Fed's Powell says impact of tariffs on inflation could be 'more persistent'.


The head of the US central bank sounded a slightly less 'dovish' note at the end of the week, but did not believe that there was any need to hurry and act.

US Federal Reserve chairman, Jerome Powell

Source: Sharecast

Neither did he think that what the path for interest rates should be was yet clear.

"While tariffs are highly likely to generate at least a temporary rise in inflation, it is also possible that the effects could be more persistent," Jerome Powell said in remarks prepared for a speech at a conference hosted by the Society for Advancing Business Editing and Writing.

Up until Friday, Powell had characterised the likely effects of tariffs on prices as transitory, which typically meant that a central bank could look past increases.

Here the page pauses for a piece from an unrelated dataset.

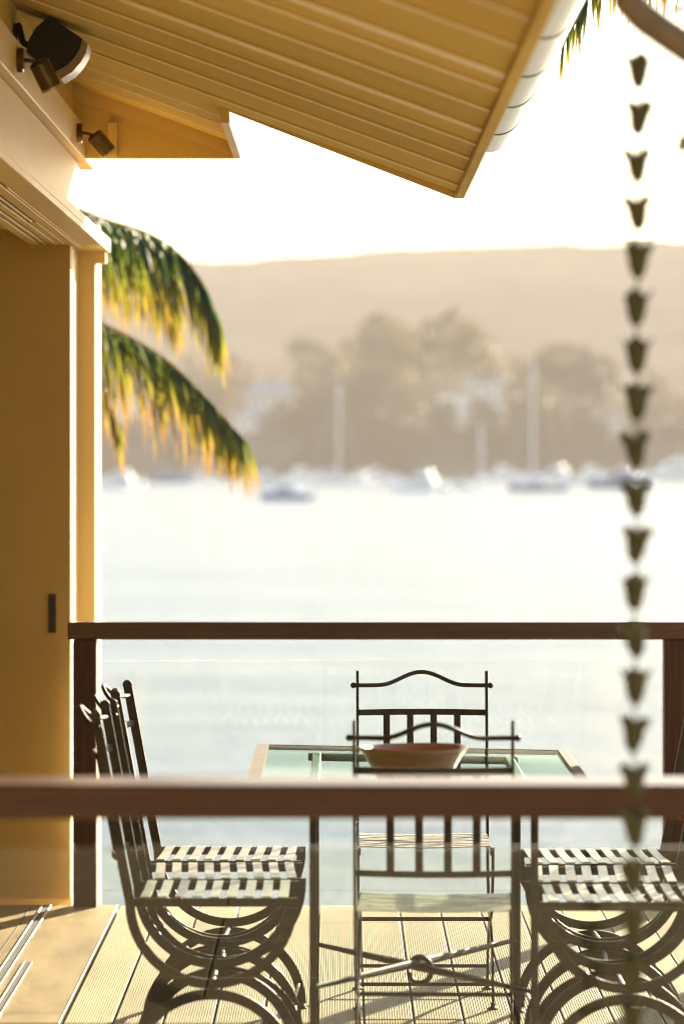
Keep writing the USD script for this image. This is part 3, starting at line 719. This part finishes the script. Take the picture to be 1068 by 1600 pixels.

"The same is likely to be true of the economic effects, which will include higher inflation and slower growth," he added.

"Our obligation is to keep longer-term inflation expectations well anchored and to make certain that a one-time increase in the price level does not become an ongoing inflation problem."

Powell would later reportedly remark that the tariffs announced by US President, Donald Trump, two days before, had been larger than what policymakers had anticipated.

In the background on Friday, Trump was prodding Jerome Powell on social media to cut interest rates.

As well, over recent days, Fed funds futures had shifted to price in four 25 basis point interest rate cuts by the end of 2025, as opposed to just the two cuts seen roughly a month before.

That would leave the target range for the Fed funds rate at 3.0-3.25%.

Nonetheless, Fed funds futures were not yet pricing in a first reduction until the 18 June meeting of the Federal Open Market Committee.

Worth noting perhaps, in years past, seasonal adjustment quirks had led the Department of Labor to overstate the pace of job growth early each year.